I don’t normally read detective fiction but I have long enjoyed the work of independent novelist David Chacko. So I picked up (digitally, on my Kindle) his 2008 Devil’s Feathers about a gruesome murder in a tourist town on Turkey’s Aegean coast.
I was rewarded, as always with David, with another good story superbly told and happy to see that the main character, Istanbul Police Inspector Onur Levent, is the subject of a series. That’s worthwhile because of my other reason for reading: to hear from David/Onur about Turkey’s unfortunate slide from Western sophistication to Eastern fundamentalism. It seems to be only skin-deep.

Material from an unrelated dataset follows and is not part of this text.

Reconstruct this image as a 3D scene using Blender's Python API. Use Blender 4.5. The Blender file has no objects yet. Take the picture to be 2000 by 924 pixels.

The modern Islamic state, which supplanted the older secular regime I knew as a teenager living in Ankara in 1961-63 (though it can still be glimpsed, at least in the novel, in the occasional framed office photograph of reformer Ataturk in evening dress) is worth understanding because its fundamentalist Islam has turned it from ally to antagonist of Israel and, by extension, of the Big Satan as well.
The turn-around, like the Islamic parties themselves, Levent informs us, are the result of the political rise of the rural village, where misogynistic (and presumably anti-Semitic) tradition has been reinforced by Koranic injunction. But the fundies still put up with teeny bikinis at the seaside for the foreign currency to supplement their older smuggling of drugs and etc. Thus Levent and his wife Emine represent the secular Turkey that still survives, clinging to what’s left of sophistication while taking care not to go too far. As such they are good guides to the new reality.